Andy Green - Analyst
And was the rest of the business, the other three segments, were they pretty much in line with your expectations or was there anything materially better or worse than you expected?
Bill Stone - CEO
I think that the FMC business was better than we expected and I think that we put a lot of time and effort into that business. We have a lot of talented people that are very motivated and I think that that proves to be very strong for us in the quarter and we have very high hopes.
One of the things we mentioned was selling Recon to Liberty Mutual. I think Liberty Mutual has been a camera client in SS&C products for 12 years or something, and now we sell them an FMC product into that. I think that that cross-fertilization is going to accelerate. That was very positive.

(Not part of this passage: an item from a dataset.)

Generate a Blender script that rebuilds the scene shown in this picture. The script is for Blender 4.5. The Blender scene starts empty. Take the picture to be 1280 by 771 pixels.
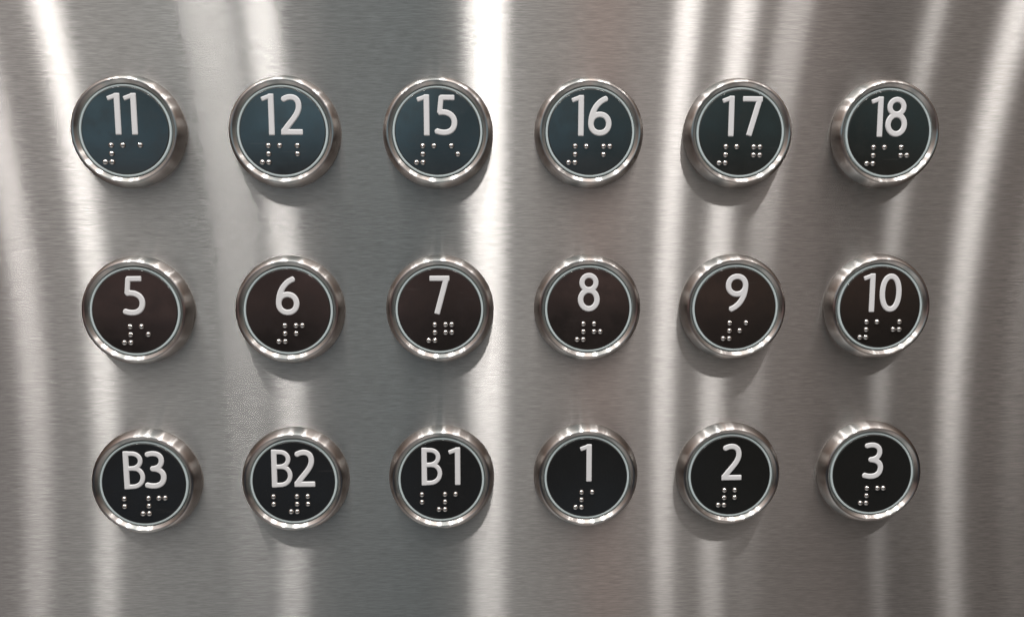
import bpy, math, random
import numpy as np
from mathutils import Matrix, Vector

random.seed(7)
scene = bpy.context.scene
COL = scene.collection
MM = 0.001

# ------------------------------------------------------------------ camera
# solved from the photograph: x right, y up, z out of the panel (millimetres)
CAM = (-11.77, 30.94, 279.57)
ANG = (-0.10896, -0.039375, -0.0013707)
cx, sx = math.cos(ANG[0]), math.sin(ANG[0])
cy, sy = math.cos(ANG[1]), math.sin(ANG[1])
cz, sz = math.cos(ANG[2]), math.sin(ANG[2])
Rx = Matrix(((1, 0, 0), (0, cx, -sx), (0, sx, cx)))
Ry = Matrix(((cy, 0, sy), (0, 1, 0), (-sy, 0, cy)))
Rz = Matrix(((cz, -sz, 0), (sz, cz, 0), (0, 0, 1)))
TOW = Matrix(((1, 0, 0), (0, 0, -1), (0, 1, 0)))          # panel frame -> upright world


def world(x, y, z):
    return Vector((x * MM, -z * MM, y * MM))


cam_data = bpy.data.cameras.new('camera')
cam_data.sensor_width = 36
cam_data.lens = 36 * 1000 / 1280
cam_data.clip_start = 0.005
cam_data.clip_end = 50
cam = bpy.data.objects.new('camera', cam_data)
COL.objects.link(cam)
cam.matrix_world = Matrix.Translation(world(*CAM)) @ (TOW @ Rz @ Ry @ Rx).to_4x4()
scene.camera = cam
scene.view_settings.view_transform = 'Standard'
scene.view_settings.look = 'None'
scene.view_settings.exposure = 0
scene.view_settings.gamma = 1
scene.cycles.sample_clamp_indirect = 1.0


# ------------------------------------------------------------------ node helpers
class NT:
    def __init__(self, tree):
        self.t = tree
        tree.nodes.clear()

    def n(self, kind, **kw):
        nd = self.t.nodes.new(kind)
        for k, v in kw.items():
            setattr(nd, k, v)
        return nd

    def link(self, a, b):
        self.t.links.new(a, b)

    def put(self, sock, v):
        if isinstance(v, bpy.types.NodeSocket):
            self.link(v, sock)
        else:
            sock.default_value = v

    def math(self, op, a, b=0.0, clamp=False):
        nd = self.n('ShaderNodeMath', operation=op, use_clamp=clamp)
        self.put(nd.inputs[0], a)
        self.put(nd.inputs[1], b)
        return nd.outputs[0]

    def step(self, v, lo, hi, a=0.0, b=1.0):
        nd = self.n('ShaderNodeMapRange', interpolation_type='SMOOTHSTEP')
        self.put(nd.inputs[0], v)
        for i, q in enumerate((lo, hi, a, b)):
            self.put(nd.inputs[1 + i], q)
        return nd.outputs[0]

    def mix(self, f, a, b, mode='MIX'):
        nd = self.n('ShaderNodeMix', data_type='RGBA', blend_type=mode)
        self.put(nd.inputs[0], f)
        self.put(nd.inputs[6], a)
        self.put(nd.inputs[7], b)
        return nd.outputs[2]

    def ramp(self, v, stops, interp='EASE'):
        nd = self.n('ShaderNodeValToRGB')
        nd.color_ramp.interpolation = interp
        el = nd.color_ramp.elements
        while len(el) > 1:
            el.remove(el[-1])
        el[0].position, el[0].color = stops[0][0], (*stops[0][1], 1)
        for p, c in stops[1:]:
            e = el.new(p)
            e.color = (*c, 1)
        self.put(nd.inputs[0], v)
        return nd.outputs[0]

    def noise(self, vec, scale, detail=2.0, rough=0.5):
        nd = self.n('ShaderNodeTexNoise')
        self.link(vec, nd.inputs['Vector'])
        nd.inputs['Scale'].default_value = scale
        nd.inputs['Detail'].default_value = detail
        nd.inputs['Roughness'].default_value = rough
        return nd.outputs[0]

    def mapped(self, vec, scale, loc=(0, 0, 0), rot=(0, 0, 0)):
        nd = self.n('ShaderNodeMapping')
        self.link(vec, nd.inputs[0])
        nd.inputs['Location'].default_value = loc
        nd.inputs['Rotation'].default_value = rot
        nd.inputs['Scale'].default_value = scale
        return nd.outputs[0]


def c255(r, g, b, k=1.0):
    f = lambda v: ((v / 255 + 0.055) / 1.055) ** 2.4 if v > 10 else v / 255 / 12.92
    return (f(r) * k, f(g) * k, f(b) * k)


# ------------------------------------------------------------------ surroundings: the dim lift cabin as seen from the panel
wd = bpy.data.worlds.new('World')
scene.world = wd
wd.use_nodes = True
w = NT(wd.node_tree)
tc = w.n('ShaderNodeTexCoord')
sep = w.n('ShaderNodeSeparateXYZ')
w.link(tc.outputs['Generated'], sep.inputs[0])
dx, dy, dz = sep.outputs
WX = 1000.0


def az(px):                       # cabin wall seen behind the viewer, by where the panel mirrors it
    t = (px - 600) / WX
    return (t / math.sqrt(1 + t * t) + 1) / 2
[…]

I think that our license revenue in some of our institutional products, primarily camera, Antares, our trading systems and LMS, commercial loan systems, were not particularly strong in the first quarter, but we are optimistic for the rest of the year and we think that that will ramp again.
Andy Green - Analyst
Okay. And one last question. Bill, what are you seeing on the acquisition front, in terms of available candidates and the purchase prices, is it fairly consistent with what you’ve seen in the past and you’ll be able to buy at reasonable prices?
Bill Stone - CEO
We’ve got a very good business in the Cogent acquisition. Again, the guys that we got, led by Pat [Marin], was an extremely talented team of people. We’re excited about that. We paid them a very fair price. But at the same time, we think that the combination of them and us can really drive that EBITDA number for us.

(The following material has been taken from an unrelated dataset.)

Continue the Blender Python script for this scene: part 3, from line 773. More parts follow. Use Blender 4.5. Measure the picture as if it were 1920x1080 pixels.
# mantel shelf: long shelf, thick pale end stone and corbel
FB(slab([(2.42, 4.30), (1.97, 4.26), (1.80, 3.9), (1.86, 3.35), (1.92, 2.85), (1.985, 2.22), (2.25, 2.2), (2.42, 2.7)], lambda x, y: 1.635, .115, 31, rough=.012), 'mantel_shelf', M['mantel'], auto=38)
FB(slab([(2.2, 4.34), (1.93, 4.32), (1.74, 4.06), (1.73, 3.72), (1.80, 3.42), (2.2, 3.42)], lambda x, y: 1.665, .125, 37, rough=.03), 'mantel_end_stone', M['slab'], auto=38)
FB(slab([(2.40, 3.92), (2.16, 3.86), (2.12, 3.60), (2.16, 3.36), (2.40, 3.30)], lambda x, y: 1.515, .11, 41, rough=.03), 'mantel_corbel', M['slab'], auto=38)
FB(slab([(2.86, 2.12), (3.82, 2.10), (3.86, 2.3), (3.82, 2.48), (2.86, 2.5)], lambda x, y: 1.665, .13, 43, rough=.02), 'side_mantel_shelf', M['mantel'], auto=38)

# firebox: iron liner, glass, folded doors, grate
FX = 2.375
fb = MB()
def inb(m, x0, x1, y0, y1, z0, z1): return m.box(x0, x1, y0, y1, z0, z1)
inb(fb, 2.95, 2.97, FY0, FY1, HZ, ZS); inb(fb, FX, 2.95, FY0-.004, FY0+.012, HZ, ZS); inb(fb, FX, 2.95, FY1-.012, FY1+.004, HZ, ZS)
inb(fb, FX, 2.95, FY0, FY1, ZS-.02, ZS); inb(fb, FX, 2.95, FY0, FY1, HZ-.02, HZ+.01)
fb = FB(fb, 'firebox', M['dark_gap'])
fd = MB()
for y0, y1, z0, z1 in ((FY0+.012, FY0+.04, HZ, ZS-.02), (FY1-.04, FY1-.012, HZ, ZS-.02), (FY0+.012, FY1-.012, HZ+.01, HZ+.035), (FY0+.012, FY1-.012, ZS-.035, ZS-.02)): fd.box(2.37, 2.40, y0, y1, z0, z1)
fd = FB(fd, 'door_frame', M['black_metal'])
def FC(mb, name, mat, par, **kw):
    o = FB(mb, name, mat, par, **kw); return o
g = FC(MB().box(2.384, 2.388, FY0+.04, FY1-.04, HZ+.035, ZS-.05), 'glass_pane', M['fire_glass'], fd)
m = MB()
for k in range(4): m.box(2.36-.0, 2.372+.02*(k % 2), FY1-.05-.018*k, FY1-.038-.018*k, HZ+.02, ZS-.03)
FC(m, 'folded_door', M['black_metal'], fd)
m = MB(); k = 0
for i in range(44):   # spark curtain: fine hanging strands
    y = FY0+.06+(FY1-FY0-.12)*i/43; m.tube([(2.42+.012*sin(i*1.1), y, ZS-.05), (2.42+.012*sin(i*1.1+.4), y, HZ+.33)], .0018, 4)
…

The other ones, as you well know, we have a pretty full pipeline of potential acquisitions almost at all times, and they’re both large and small, and we would say that prices have firmed, but we have enough in the pipeline that we believe that we will continue to do credit accretive acquisitions.
Operator
[OPERATOR INSTRUCTIONS] At this time there are no questions.
Bill Stone - CEO
Again, we really appreciate everyone coming on the call today and again, we look forward to talking to you next quarter. We’re glad to see that your bonds are trading at 107.25, at least that’s what I heard today – an 11.75% coupon. We continue to strive to drive our cash flow and look forward to talking with you in 3 months. Thanks.
Operator
And this concludes today’s conference call, you may now disconnect.